A small question that tells you everything.
This morning, I caught myself asking a blunt question: Who would be in the trenches with me when it gets ugly? I was thinking of missed targets, tight cash, late nights, and public criticism, but the picture was simple. Whoever stays then says more about everything else than any resume could.
The question that cuts through.
Who will be in the trenches with me? It cuts past strategy. It cuts past titles. It cuts past hype. It goes straight to loyalty, to resilience, and to the willingness to share a burden.
When things are easy, almost anyone can look like a partner. When things go hard, you find out who actually stays in business: the person who answers the phone at 10 p.m., who holds the mission when you are not in the room, who can bear discomfort without losing alignment. In startups and transformation work, this matters more than credentials.

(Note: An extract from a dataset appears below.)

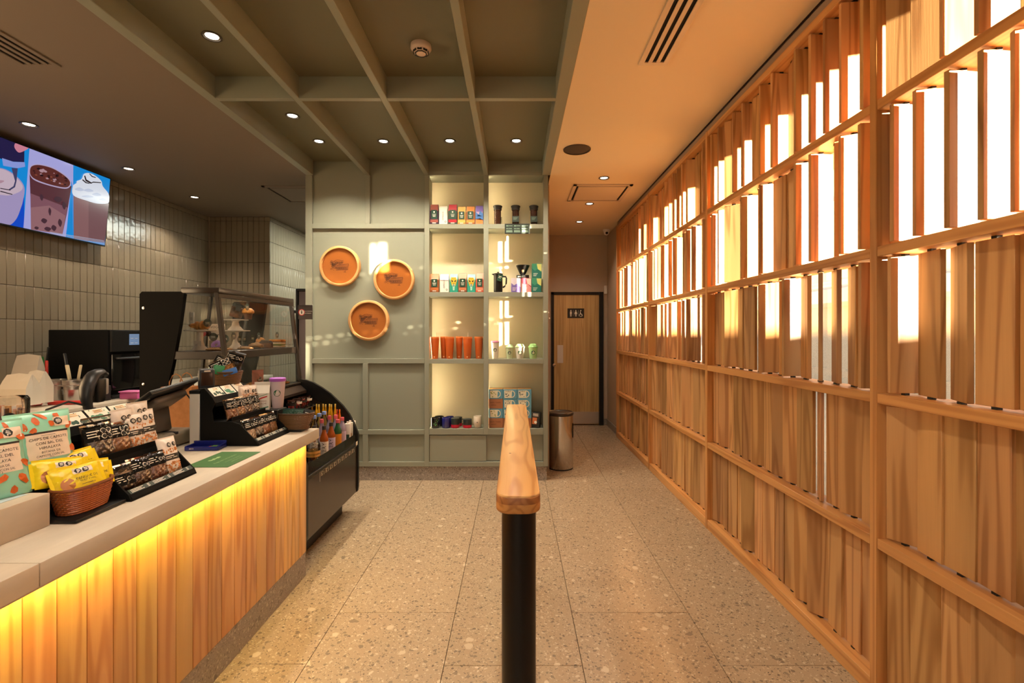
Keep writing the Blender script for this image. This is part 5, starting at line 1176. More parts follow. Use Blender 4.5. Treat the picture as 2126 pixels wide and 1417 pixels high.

In relationships, the test is similar. Who shares the downside, not just the upside? Who takes the pressure instead of redirecting it? Who steps forward when risk is real? In personal life, the question becomes: who shows up when there is illness, loss, or failure; who speaks hard truths; who stands beside you and refuses to leave when it is messy.
Turn the question inward.
Trenches imply mud, uncertainty, and sacrifice. That makes the question mutual. Have I built relationships where others would want to be in the trenches with me? Am I the kind of person they would trust with theirs? It is not enough to find a crowd. You will only need a few.
“Who stays in the trenches with you tells you more than any resume.”
I went back to the moment I started with and let the question sit there, plain and stubborn. The next step is small. Name one person who has already gone through something hard and reach out to thank them. That one call or message begins to strengthen the kind of ties that make trenches mutual.